>> Start DATASET RECORDS

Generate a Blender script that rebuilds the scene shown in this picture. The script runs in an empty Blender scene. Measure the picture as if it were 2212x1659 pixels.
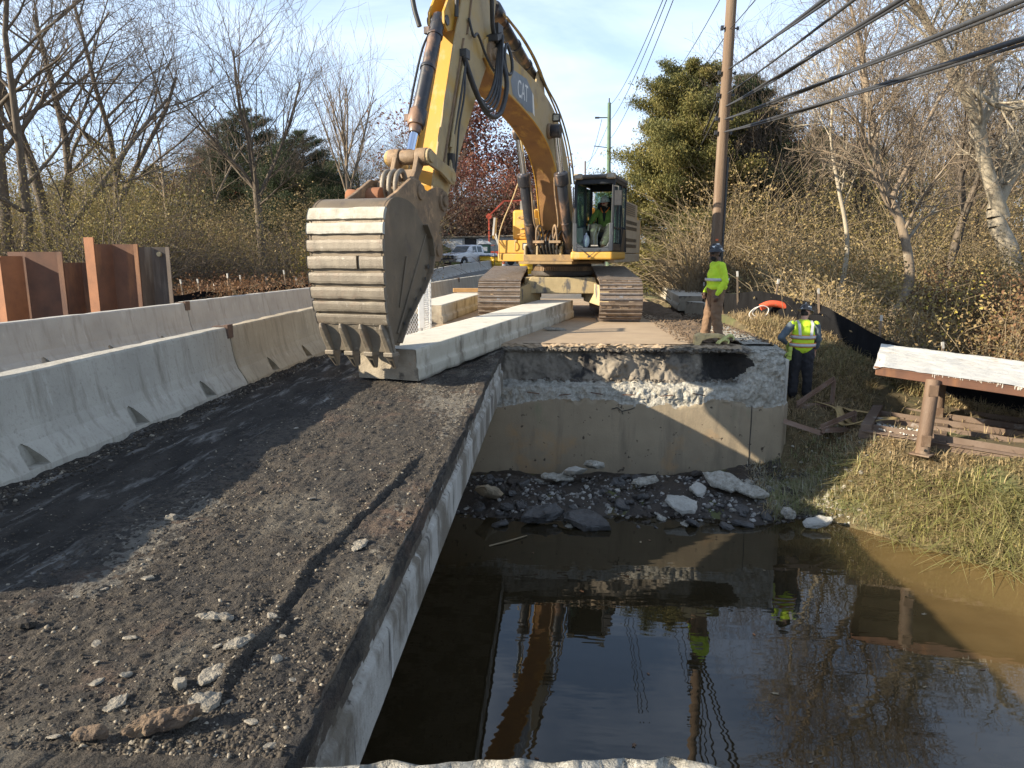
import bpy, math, random
import numpy as np
from mathutils import Matrix, Vector, Euler
R = math.radians
scene = bpy.context.scene
COL = scene.collection
# ------------------------------------------------------------------ camera
CAM_H = 1.72
cam_d = bpy.data.cameras.new('camera'); cam = bpy.data.objects.new('camera', cam_d); COL.objects.link(cam)
cam_d.sensor_width = 36.0; cam_d.lens = 36.0*1534.0/2212.0
cam_d.clip_start = 0.05; cam_d.clip_end = 3000
PITCH, YAW = R(10.326), R(3.377)
fw = Vector((-math.sin(YAW)*math.cos(PITCH), math.cos(YAW)*math.cos(PITCH), -math.sin(PITCH)))
cam.location = (0, 0, CAM_H); cam.rotation_euler = fw.to_track_quat('-Z', 'Y').to_euler()
scene.camera = cam
# ------------------------------------------------------------------ world and sun
SUN_DIR = Vector((-1.0, -0.365, 0.445)).normalized()     # towards the sun
SUN_EL = math.asin(SUN_DIR.z); SUN_AZ = math.atan2(SUN_DIR.x, SUN_DIR.y)
w = bpy.data.worlds.new("World"); scene.world = w; w.use_nodes = True
nt = w.node_tree; nt.nodes.clear()
def wn(t, **k):
    n = nt.nodes.new(t)
    for a, b in k.items(): setattr(n, a, b)
    return n
sky = wn('ShaderNodeTexSky', sky_type='NISHITA', sun_disc=False)
sky.sun_elevation = SUN_EL; sky.sun_rotation = SUN_AZ; sky.air_density = 1.0; sky.dust_density = 0.25; sky.ozone_density = 2.5
tc = wn('ShaderNodeTexCoord'); mp = wn('ShaderNodeMapping'); mp.inputs['Scale'].default_value = (1.2, 1.2, 4.2)
mp.inputs['Rotation'].default_value = (0.10, 0.22, 0.5)
nz = wn('ShaderNodeTexNoise'); nz.inputs['Scale'].default_value = 2.1; nz.inputs['Detail'].default_value = 8; nz.inputs['Roughness'].default_value = .56; nz.inputs['Distortion'].default_value = .5
rp = wn('ShaderNodeValToRGB'); rp.color_ramp.elements[0].position = .38; rp.color_ramp.elements[1].position = .80
rp.color_ramp.elements[1].color = (.58, .58, .58, 1)
mx = wn('ShaderNodeMixRGB'); mx.inputs[2].default_value = (8.6, 9.4, 10.6, 1)
bg = wn('ShaderNodeBackground'); bg.inputs['Strength'].default_value = 0.082
ow = wn('ShaderNodeOutputWorld')
nt.links.new(tc.outputs['Generated'], mp.inputs[0]); nt.links.new(mp.outputs[0], nz.inputs['Vector'])
nt.links.new(nz.outputs['Fac'], rp.inputs[0]); nt.links.new(rp.outputs[0], mx.inputs[0])
sz = wn('ShaderNodeSeparateXYZ'); nt.links.new(tc.outputs['Generated'], sz.inputs[0]); hz = wn('ShaderNodeMapRange'); hz.interpolation_type = 'SMOOTHSTEP'
for a_, b_ in (('From Min', .0), ('From Max', .55), ('To Min', .85), ('To Max', .12)): hz.inputs[a_].default_value = b_
nt.links.new(sz.outputs['Z'], hz.inputs['Value']); mh = wn('ShaderNodeMixRGB'); mh.inputs[2].default_value = (4.9, 6.3, 8.4, 1)     # pale autumn haze low in the sky
nt.links.new(hz.outputs[0], mh.inputs[0]); nt.links.new(sky.outputs[0], mh.inputs[1]); nt.links.new(mh.outputs[0], mx.inputs[1]); nt.links.new(mx.outputs[0], bg.inputs[0]); nt.links.new(bg.outputs[0], ow.inputs[0])
sl = bpy.data.lights.new('sun', 'SUN'); sl.energy = 5.0; sl.angle = R(.5); sl.color = (1.0, .88, .69)
so = bpy.data.objects.new('sun', sl); COL.objects.link(so); so.location = (-20, -10, 30)
so.rotation_euler = SUN_DIR.to_track_quat('Z', 'Y').to_euler()
scene.view_settings.view_transform = 'Standard'; scene.view_settings.look = 'None'
scene.view_settings.exposure = 1.24; scene.view_settings.gamma = 1
scene.render.engine = 'CYCLES'
scene.cycles.max_bounces = 6; scene.cycles.transparent_max_bounces = 6; scene.cycles.diffuse_bounces = 3

# ------------------------------------------------------------------ numpy noise
def _hash(ix, iy, iz, seed):
    h = (ix.astype(np.int64)*374761393 + iy.astype(np.int64)*668265263 + iz.astype(np.int64)*2147483647 + seed*974634777) & 0xffffffff
    h = ((h ^ (h >> 13))*1274126177) & 0xffffffff
    h = ((h ^ (h >> 16))*2246822519) & 0xffffffff
    return ((h ^ (h >> 15)) & 0xffffff)/float(0xffffff)
def vnoise(x, y, z=0.0, seed=0):
    x, y, z = np.broadcast_arrays(np.asarray(x, float), np.asarray(y, float), np.asarray(z, float))
    ix, iy, iz = np.floor(x), np.floor(y), np.floor(z); fx, fy, fz = x-ix, y-iy, z-iz
    fx = fx*fx*(3-2*fx); fy = fy*fy*(3-2*fy); fz = fz*fz*(3-2*fz); r = 0
    for dx in (0, 1):
        for dy in (0, 1):
            for dz in (0, 1):
                r = r + _hash(ix+dx, iy+dy, iz+dz, seed)*(fx if dx else 1-fx)*(fy if dy else 1-fy)*(fz if dz else 1-fz)
    return r*2-1
def fbm(x, y, z=0.0, oct=4, seed=0, gain=.5):
    a, s, t = 1., 0., 0.
    for o in range(oct):
        k = 2.03**o; s = s + a*vnoise(np.asarray(x)*k+o*7.1, np.asarray(y)*k+o*3.7, np.asarray(z)*k, seed+o); t += a; a *= gain
    return s/t
def sstep(a, b, x):
    t = np.clip((np.asarray(x, float)-a)/(b-a), 0, 1); return t*t*(3-2*t)

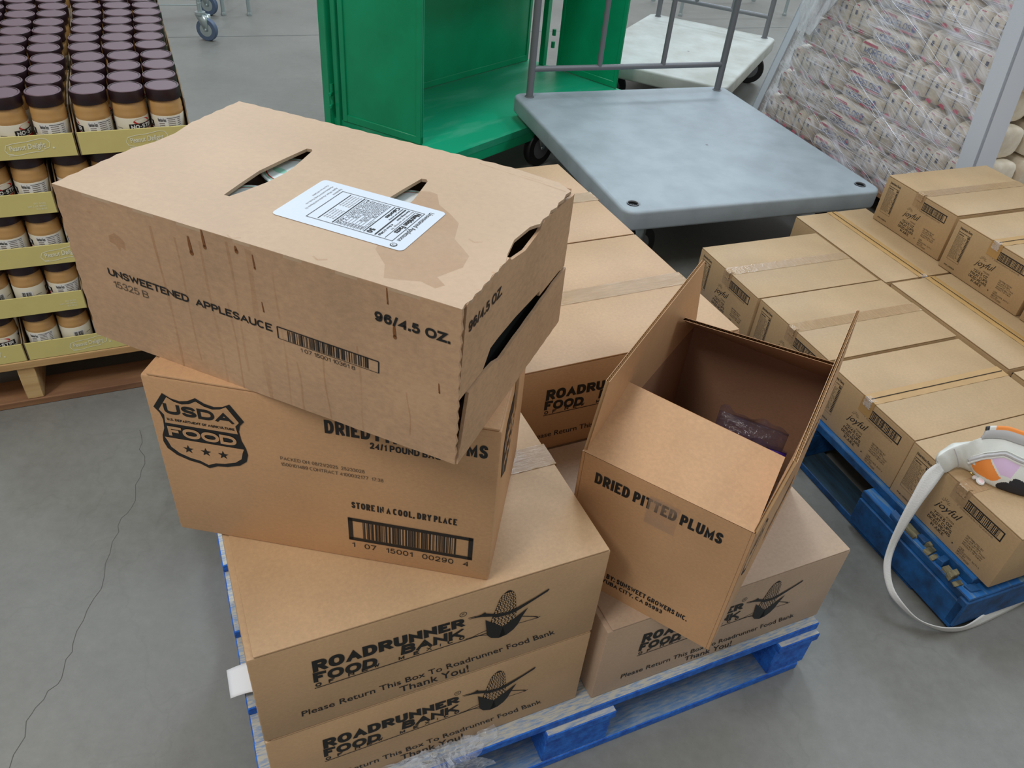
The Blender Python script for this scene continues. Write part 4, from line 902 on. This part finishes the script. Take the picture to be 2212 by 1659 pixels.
def tray_mesh(w, d, kind):
    """open tray: floor, low front and back, side walls rising behind the corner"""
    root = thing('display_tray', 'tray', 'tray', (0, 0, 0), JY, TL); t = .0025; h = .052
    b = MB(); b.abox(.002, w - .002, .002, d - .002, 0.0005, .0025, TRAYIN); b.build('tray_floor', root)
    for nm, y in (('front_panel', 0), ('back_panel', d - t)):
        b = MB(); b.abox(0, w, y, y + t, 0, h, TRAY, .0006)
        if y == 0:
            f = Face(b, (0, 0, 0), X, Z)
            if kind == 'logo':
                cx = w * .60; f.text('Peanut Delight', cx - .036, .018, cx + .036, .036, M=TRAYLOGO, bold=.02, quad=((cx - .036, .016), (cx + .034, .020), (cx + .036, .037), (cx - .036, .031)))
                f.line([(cx - .030, .012), (cx - .041, .014), (cx - .045, .022), (cx - .041, .033), (cx - .025, .037), (cx, .039), (cx + .028, .0445), (cx + .04, .042), (cx + .045, .034), (cx + .042, .024), (cx + .030, .020)], .0014, TRAYLOGO); f.line([(cx - .040, .010), (cx - .02, .010), (cx, .014), (cx + .028, .0165)], .0014, TRAYLOGO); f.ell(cx + .050, .022, .0022, .0022, TRAYLOGO)
            else:
                for i, s in enumerate(('SKU: 241382', 'UNIT CASE: 988382', '12 X 18 OZ')): f.text(s, w - .020 - .0022 * len(s), .025 - i * .007, w - .020, .029 - i * .007, M=TRAYLOGO)
        b.build(nm, root, 0)
    for x in (0, w - t):
        b = MB(); pr = [(0, 0), (d, 0), (d, h), (d - .03, .10), (d / 2, .108), (.05, .098), (.012, h), (0, h)]
        panel(b, pr, [], t, (x + t, 0, 0), Y, Z, TRAYIN); b.build('side_wall', root, 0)
    return root
protos = {}
def tray_at(s, d, z, w, dd, kind, label):
    k = (w, dd, kind); loc = J0 + ju * s + jv * d + Z * z
    if k not in protos: protos[k] = tray_mesh(w, dd, kind); o = protos[k]; o.location = loc; o['label'] = label; return
    dup(protos[k], loc, JY, label, TL)
LAY = [.1437 + .1325 * i for i in range(5)]
ORD = ['front', 'second', 'third', 'fourth', 'fifth', 'sixth', 'seventh', 'eighth', 'ninth', 'tenth', 'eleventh', 'twelfth', 'thirteenth', 'fourteenth', 'fifteenth', 'rearmost']
LN = ['bottom layer', 'fourth layer down', 'middle layer', 'second layer down', 'top layer']
rr = random.Random(21)
CHO = [-1.9, -1.7, 2.2, -2.0, .8, 0.0, -1.8, 2.3, .7]
topg = 0
for li, z in enumerate(LAY):
    if li % 2 == 0:   # three-wide trays, fronts with the logo
        depths = (0, .314, .628, .942) if li == 4 else (0,)
        for ti, s in enumerate((.106, .349)):
            for di, d in enumerate(depths):
                tray_at(s + .001 + rr.uniform(-.001, .001), d + .002, z, .2405, .315, 'logo', 'olive logo tray, %s, %s %s' % (LN[li], ('front', 'second', 'third', 'rear')[di], ('left of the corner tray' if ti == 0 else 'right corner')))
                for r_ in range(4 if li == 4 else 2):
                    for c in range(3):
                        row = di * 4 + r_
                        js = s + .044 + c * JP + rr.uniform(-.0012, .0012); jd = d + .044 + r_ * JP + rr.uniform(-.0015, .0015)
                        if li == 4: js += (0, .004, -.005)[(row // 2) % 3 % 3]
                        lab = 'peanut butter jar, %s, %s row, %s %s' % (LN[li], ORD[row], ('leftmost', 'middle', 'rightmost')[c], ('in left tray', 'in right tray')[ti])
                        jar_at(js, jd, z + .003, JY + CHO[(li * 5 + ti * 4 + c * 2 + r_ * 7 + di) % 9] + rr.uniform(-.3, .3), lab)
        if li == 0:
            tray_at(-.137, .002, z, .2405, .315, 'logo', 'olive logo tray at the bottom layer cut by the left picture edge')
            for c in (1, 2): jar_at(-.137 + .044 + c * JP, .044, z + .003, JY + CHO[c + 3], 'peanut butter jar, bottom layer, %s at left picture edge' % ('outer one', 'inner one')[c - 1])
    else:             # trays turned sideways, small print on the end
        for ti, s in enumerate((-.040, .280)):
            tray_at(s, .002, z, .3120, .24, 'sku', 'olive small-print tray, %s, %s' % (LN[li], ('left' if ti == 0 else 'behind applesauce carton')))
            for r_ in range(2):
                for c in range(4):
                    if ti == 0 and c == 0: continue
                    lab = 'peanut butter jar, %s, %s row, %s in %s tray' % (LN[li], ORD[r_], ('leftmost', 'second', 'third', 'rightmost')[c], ('left', 'right')[ti])
                    jar_at(s + .041 + c * JP, .044 + r_ * JP, z + .003, JY + CHO[(li * 3 + ti + c * 4 + r_) % 9] + rr.uniform(-.3, .3), lab)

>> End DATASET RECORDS

WHAT NEEDS TO BE DONE:
In the records above, locate each line with the word "script". Copy all such lines.

SOLUTION TO THIS TASK:
Generate a Blender script that rebuilds the scene shown in this picture. The script runs in an empty Blender scene. Measure the picture as if it were 2212x1659 pixels.
The Blender Python script for this scene continues. Write part 4, from line 902 on. This part finishes the script. Take the picture to be 2212 by 1659 pixels.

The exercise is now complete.